Can I trust you???

“I don’t feel the motivation of the people working on this project”, “The team has lost confidence in their management” and “I just do my 9 to 5 after receiving the blame for the last production issues”

Those are just a few of many complaints I’ve overheard when working with failing product development teams. It make the alarm bell in my head ring every time I hear such talks! How often did you have the luck of working with a management that truly cares about the challenges, the team morale, and communication’s transparency.

It never ceases to surprise me how often upper management isn’t aware about the lacking of high morale of the teams. Utterly unaware about the needs of their greatest company assets (the people) they go on making one strategic change after the other, without even asking input or the opinion of those affected by such decision.

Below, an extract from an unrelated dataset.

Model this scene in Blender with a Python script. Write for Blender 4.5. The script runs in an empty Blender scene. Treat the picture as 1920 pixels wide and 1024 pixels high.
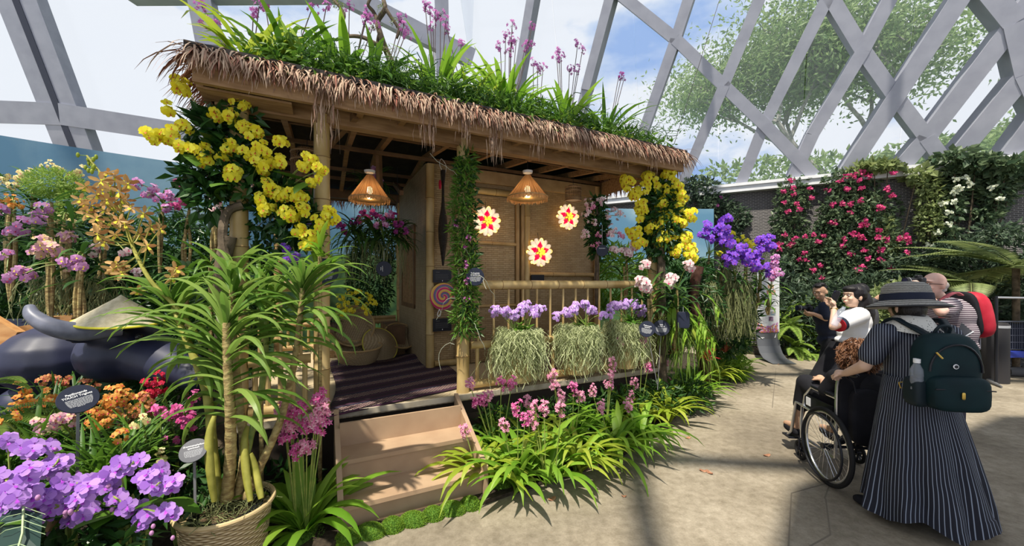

I’m saying this in times when self organising teams are supposed to be a standard. “Scrum and Agile have evolved” I’ve read. I agree up to a certain limit. But IT management matured? “I disagree!” And this problem has been around since beginning of my career when some idealists where writing the Agile manifesto. I bet it even has been around a long time before then.

How do I know this? 360° reviews with team members and their work environment have shown many issues are caused by lacking trust both sides.  From managers thinking: “Do the teams actually have the management skills needed to self-organise?” And from team members towards management: “Are they able to communicate properly?”

“We always see our worst selves. Our most vulnerable selves. We need someone else to get close enough to tell us we’re wrong. Someone we trust.” – David Levithan

I’ve heard people at work saying: “I don’t trust anyone until they are proven trustworthy” and the outcome is everybody is wary of anybody. With this spirit you cannot start a self-organising team. Often too much political play going on at the work floor but mostly among management circles. The consequences? Inconsistent communication, unhappy people, insufficient productivity and limited possibility for innovation!

Don’t get me wrong I know how tough it can be defending your project during meetings, there is nothing wrong with playing hard! However the management is the team that should set the example for their people. It means they have to fight out their “strategic battles” inside closed doors and come out like leaders that show how proper communication and collaboration is done. Listening and providing true support for everyone concerned.

If you can’t get this right, don’t expect your teams to self organise! And I insist, don’t call such teams “Agile”. Because it makes people who never worked in a truly Agile team sceptical. They don’t believe it will work! And I can’t blame them, it takes guts to stand up for your opinion and put your head on the block trying something new like Agile. “Would you ask them to do something you never try yet yourself?”

No one in the workplace should have to think: “Will you be there when I need you? Will you catch me when I fall?”